(Source: Independent, The; London (UK))

By Stephen Foley
* European countries throw EUR 2trn at credit crisis * Fed to remove cap on dollars sent to foreign banks
The sight of governments around the world marshalling unprecedented resources to prop up some of the most famous names in banking has helped to restore optimism to battered stock markets.
In the US, Treasury secretary Hank Paulson summoned the chief executives of major banks to inform them the government would be taking stakes in at least nine institutions, the first step in a comprehensive bailout likely to be announced this morning.
Some $250bn (144bn) is expected to be set aside for capital infusions, and the Treasury is also considering guaranteeing some types of bank debt, making it more likely institutions will also be able to raise private capital.
Meanwhile, Germany, France and other eurozone countries joined the UK in promising money for banks and government guarantees on lending. In all, European countries put almost 2trn (1.6trn) behind the continent's financial system yesterday.

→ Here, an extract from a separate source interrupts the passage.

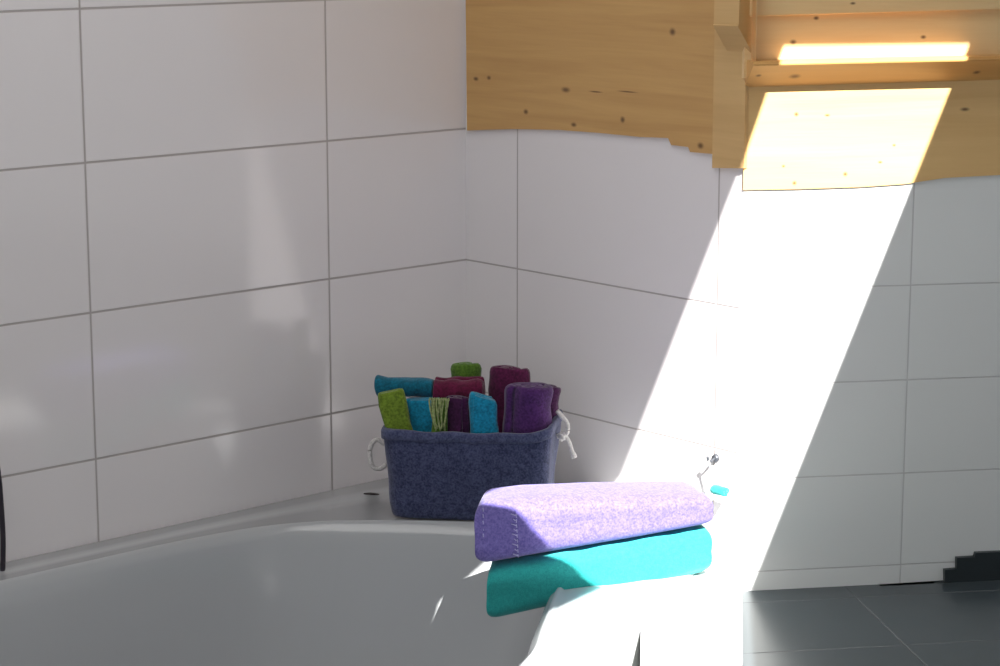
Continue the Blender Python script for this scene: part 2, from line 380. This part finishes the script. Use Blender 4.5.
for v in bm.verts:
    v.co = v.co*(1+.15*math.sin(v.co.x*700+v.co.z*500)); v.co += kp
link('knot', bm, rope, h, True)

# ------------------------------------------------------------------ rolled towels in the basket
def col_cloth(name, c): return cloth_mat(name, c, tuple(x*.5 for x in c), 200., mott=45., strength=.6)
CYAN = col_cloth('cyan_cloth', (.012, .33, .56)); TEALB = col_cloth('deep_teal_cloth', (.008, .17, .27)); LIME = col_cloth('lime_cloth', (.22, .34, .035))
GREEN = col_cloth('green_cloth', (.12, .25, .03)); MAR = col_cloth('maroon_cloth', (.15, .012, .055)); PLUM = col_cloth('plum_cloth', (.085, .018, .085))
PURP = col_cloth('purple_cloth', (.10, .03, .16)); BURG = col_cloth('burgundy_cloth', (.13, .015, .075)); FRINGE = col_cloth('pale_fringe', (.42, .50, .20))
def coil(w, d, turns, thick, n=26):
    """centre line of a rolled towel seen end on, w wide and d deep"""
    tot = int(n*turns); c = []
    for i in range(tot+1):
        a_ = math.tau*turns*i/tot; r = 1-(1-.12)*(1-i/tot) if True else 1
        c.append(Vector((math.cos(a_)*r*(w/2-thick/2), math.sin(a_)*r*(d/2-thick/2))))
    return c
def fold(w, d, layers, thick, n=8):
    """centre line of a zig-zag folded towel: layers across the depth"""
    c = []; gap = (d-thick)/(layers-1) if layers > 1 else 0
    for L in range(layers):
        y = -d/2+thick/2+gap*L; rng = range(n+1)
        xs = [-w/2+thick+(w-2*thick)*k/n for k in rng]
        if L % 2: xs = xs[::-1]
        c += [Vector((x, y)) for x in xs]
        if L < layers-1:
            sx = 1 if L % 2 == 0 else -1
            for k in range(1, 4):
                a_ = -math.pi/2+math.pi*k/4; c.append(Vector((sx*(w/2-thick)+sx*math.cos(a_)*gap/2, y+gap/2+math.sin(a_)*gap/2)))
    return c
def ribbon_section(c, thick):
    L, Rr = [], []
    for i, p in enumerate(c):
        t = (c[min(i+1, len(c)-1)]-c[max(i-1, 0)]).normalized(); nrm = Vector((-t.y, t.x))
        L.append(p+nrm*thick/2); Rr.append(p-nrm*thick/2)
    return L+Rr[::-1]
def cloth_roll(name, label, cat, mat, pos, w, d, h, rx=0, ry=0, rz=0, style='coil', turns=2.6, layers=4, group='rolled towels in the basket', seed=1, top_slope=0.):
    """pos = base centre in the basket frame; axis up, then tilted"""
    thick = (min(w, d)/2)/(turns+.3) if style == 'coil' else d/layers*.94
    c = coil(w, d, turns, thick) if style == 'coil' else fold(w, d, layers, thick)
    sec = ribbon_section(c, thick*.96); bm = bmesh.new(); rings = []
    prof = [(0, .90), (.012, .97), (.03, 1)]+[(k/10, 1+.05*math.sin(k*1.3+seed)) for k in range(1, 10)]+[(.955, 1.), (.985, .96), (1, .88)]
    for t, k in prof:
        ring_ = []
        for p in sec:
            z = h*t+(top_slope*p.x*t)
            q_ = Vector((p.x*k, p.y*k, z)); q_ += Vector((noise.noise(q_*28+Vector((seed*3, 0, 0))), noise.noise(q_*28+Vector((0, seed*5, 0))), .6*noise.noise(q_*24+Vector((seed, seed, 0)))))*.005
            ring_.append(q_)
        rings.append(ring_)
    loft(bm, rings)
    o = link(name, bm, mat, None, True)
    base = Vector((bc.x, bc.y, RIM))+Vector((bex.x, bex.y, 0))*pos[0]+Vector((bey.x, bey.y, 0))*pos[1]+Vector((0, 0, pos[2]))
    o.matrix_world = Matrix.Translation(base) @ Matrix.Rotation(math.radians(39), 4, 'Z') @ Matrix.Rotation(math.radians(rz), 4, 'Z') @ Matrix.Rotation(math.radians(ry), 4, 'Y') @ Matrix.Rotation(math.radians(rx), 4, 'X')
    tag(o, label, cat, group)
    return o
def bx(px): return (px-471)/500.0            # across the basket front, metres from its middle
F, MID, BK = -.062, -.004, .052
T = 'towel'
cloth_roll('rolled_towel', 'lime green folded towel leaning at the front left corner of the basket', T, LIME, (bx(416), -.066, .04), .060, .030, .236, ry=-13, style='fold', layers=3, seed=2)
cloth_roll('rolled_towel', 'bright blue folded towel standing second from left at the basket front', T, CYAN, (bx(426), -.026, .05), .084, .038, .199, ry=-3, style='fold', layers=3, seed=3, top_slope=.06)
cloth_roll('rolled_towel', 'dark plum rolled towel in the middle of the basket front', T, PLUM, (bx(461), -.050, .05), .068, .032, .210, ry=0, turns=1.8, seed=5)
cloth_roll('rolled_towel', 'bright blue folded towel right of the middle at the basket front', T, CYAN, (bx(491), -.064, .05), .060, .036, .217, ry=-2, style='fold', layers=3, seed=6, top_slope=-.3)
cloth_roll('rolled_towel', 'fat purple rolled towel filling the right end of the basket', T, PURP, (bx(534), -.036, .08), .112, .092, .206, ry=1, turns=2.6, seed=7)
cloth_roll('rolled_towel', 'teal-blue towel roll lying across the back left of the basket', T, TEALB, (bx(368), .004, .268), .052, .060, .122, ry=90, turns=2.3, seed=8)
cloth_roll('rolled_towel', 'maroon towel roll lying across the middle of the basket', T, MAR, (bx(430), .0, .262), .064, .064, .104, ry=88, rz=2, turns=2.4, seed=9)
cloth_roll('rolled_towel', 'burgundy rolled towel standing behind the fat purple roll', T, BURG, (bx(503), .050, .06), .096, .050, .246, ry=1, turns=2.0, seed=10)
cloth_roll('rolled_towel', 'green rolled towel peeping up at the back middle of the basket', T, GREEN, (bx(460), .058, .06), .072, .042, .250, ry=-1, turns=2.0, seed=11)
cloth_roll('rolled_towel', 'plum rolled towel squeezed against the right side of the basket', T, PLUM, (bx(543), .046, .09), .046, .056, .180, ry=5, turns=2.0, seed=12)
cloth_roll('rolled_towel', 'teal towel at the back left of the basket beneath the lying roll', T, TEALB, (bx(408), .036, .03), .090, .044, .200, ry=0, turns=2.0, seed=13)
# small green cloth with pale fringe
g = cloth_roll('fringed_cloth', 'small green cloth with pale fringe between blue and plum towels at basket front', 'cloth', GREEN, (bx(445), -.074, .06), .044, .022, .199, ry=-1, turns=1.8, seed=14)
bm = bmesh.new()
for k in range(9):
    x0 = -.018+.0045*k
    tube(bm, spline([(x0, .004, .197), (x0*1.1, -.010, .203), (x0*1.05+.001*math.sin(k*2), -.016, .190), (x0*.8+.003*math.sin(k*3), -.016, .165-.006*(k % 3)), (x0*.5+.002, -.013, .136+.004*(k % 4))], 6), .0019, 6)
link('fringe', bm, FRINGE, g, True)

# ------------------------------------------------------------------ two folded towels on the tub edge
S0 = Vector((.800, -.650, 0)); S1 = Vector((.978, -.231, 0)); SL = (S1-S0).length; e1 = (S1-S0)/SL; e2 = Vector((-e1.y, e1.x, 0))   # e2 points away from the camera
snorm = Vector((e1.y, -e1.x, 0))
def tz(px, py):
    p = at(px, py, snorm, S0); return (p-S0).dot(e1), p.z
def curve(pts):
    Q = [tz(x, y) for x, y in pts]
    def f(u):
        if u <= Q[0][0]: return Q[0][1]
        for (a0, z0), (a1, z1) in zip(Q, Q[1:]):
            if u <= a1: return z0+(z1-z0)*(u-a0)/(a1-a0)
        return Q[-1][1]
    return f
f_bot = curve([(487, 623), (560, 607), (640, 590), (712, 573)])
f_mid = curve([(487, 567), (560, 554), (640, 540), (712, 526)])
f_top = curve([(480, 505), (520, 500), (600, 497), (712, 495)])
def big_towel(name, label, mat, lo, hi, u0, u1, depth, seed, layers, inset0):
    root = empty(name, S0+e1*((u0+u1)/2)+Vector((0, 0, RIM)), math.atan2(e1.y, e1.x)); tag(root, label, 'towel', 'folded towels on the tub edge')
    inv = Matrix.Rotation(-math.atan2(e1.y, e1.x), 4, 'Z')
    loc = Vector(root.location)
    bm = bmesh.new(); rings = []; nu = 56; nc = 60
    for i in range(nu+1):
        t = i/nu; t2 = .5-.5*math.cos(math.pi*t); u = u0+(u1-u0)*t2
        e = min(u-u0, u1-u)/.026; k = math.sqrt(max(0, 1-(1-min(1, e))**2)); k = .74+.26*k
        zl_, zh_ = lo(u), hi(u); h_ = zh_-zl_; zm = (zl_+zh_)/2
        ring_ = []
        for j in range(nc):
            a_ = math.tau*j/nc; ca, sa = math.cos(a_), math.sin(a_); ex = 2/4.2
            cy = math.copysign(abs(ca)**ex, ca); cz = math.copysign(abs(sa)**ex, sa)
            # layered fold lines at the front
            y = -cy*(depth/2)*(1-.10*(1-k)); z = cz*h_/2*k
            if cy > .5:
                y += .0035*abs(math.sin((z/h_+.5)*math.pi*layers))*-1+.003
            p = S0+e1*(u+.5*(depth/2+y)*(1-t)) + e2*(depth/2-.012+y) + Vector((0, 0, zm+z))
            nz = noise.noise(p*16+Vector((seed, 0, 0)))*.006+noise.noise(p*45+Vector((seed, 3, 0)))*.0018
            p = p+Vector((snorm.x*nz, snorm.y*nz, nz*.35))
            ring_.append(inv @ (p-loc))
        rings.append(ring_)
    loft(bm, rings); link('towel_body', bm, mat, root, True)
    return root, inv, loc
tealm = cloth_mat('teal_terry', (.035, .45, .43), (.022, .34, .33), 420., mott=120., strength=.4)
violm = cloth_mat('violet_terry', (.20, .165, .47), (.115, .095, .33), 260., mott=110., strength=.8)
stitch = cloth_mat('pale_stitching', (.45, .43, .70), (.35, .33, .6), 200.)
u_l, _ = tz(484, 590); u_r, _ = tz(711, 550)
big_towel('folded_towel', 'teal folded towel, the lower one of the two on the tub edge', tealm, f_bot, lambda u: f_mid(u)-.001, u_l, u_r, .150, 3., 2, 0)
u_l2, _ = tz(472, 530)
vt, inv, loc = big_towel('folded_towel', 'violet folded towel with stitched end, lying on top of the teal one', violm, lambda u: f_mid(u)+.002, f_top, u_l2, u_r-.002, .150, 11., 2, 0)
def on_face(px, py, off_=.0135):
    p = at(px, py, snorm, S0+snorm*off_); return inv @ (p-loc)
bm = bmesh.new()
for k in range(9):
    y0 = 514+k*5.0; x0 = 514+k*.25
    tube(bm, [on_face(x0-3+(k % 2)*2, y0), on_face(x0+2-(k % 2)*1, y0+1.6)], .0011, 6)
    tube(bm, [on_face(x0+2, y0+.5), on_face(x0+2.3, y0+3.6)], .0010, 6)
link('stitching', bm, stitch, vt, True)
bm = bmesh.new()
for k in range(8):
    y0 = 508+k*6.4
    tube(bm, [on_face(483, y0, .009), on_face(483.4, y0+3.4, .009)], .0011, 6)
link('stitching', bm, stitch, vt, True)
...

Equities staged a powerful rebound from last week's slow-motion crash, with the UK's FTSE 100 heading back up 324.8 points (8.3 per cent) to 4,256.9, and other global markets following suit. The French stock market enjoyed its best day ever, up 11.2 per cent; Germany's Dax rose 11.4 per cent, and in New York the Dow Jones surged 936 points, or 11.1 per cent, to 9,388 - its biggest percentage rise since 1933.
Investors had last week routinely raised the spectre of a new Great Depression; traders yesterday said concerted government action made that disastrous outcome less likely, and long-term investors were tempted by the idea of picking up shares in solid companies at bargain prices.
European government leaders made good on promises at their weekend summit meeting, when they pledged a "coordinated and ambitious" response to the financial crisis, including a raft of common measures to guarantee, refloat and partially nationalise the banks. The plans, modelled on the UK bailout, were described as a possible "super bazooka" by Michael Saunders, an economist at Citigroup. The aim is to restore a semblance of confidence to the financial markets so credit can once again be extended to the businesses and consumers that need it.
"No one can expect that any of this will avert recession," said Mike Lenhoff, chief strategist at Brewin Dolphin in London. "The forces of economic contraction were set in motion long ago by the credit crisis.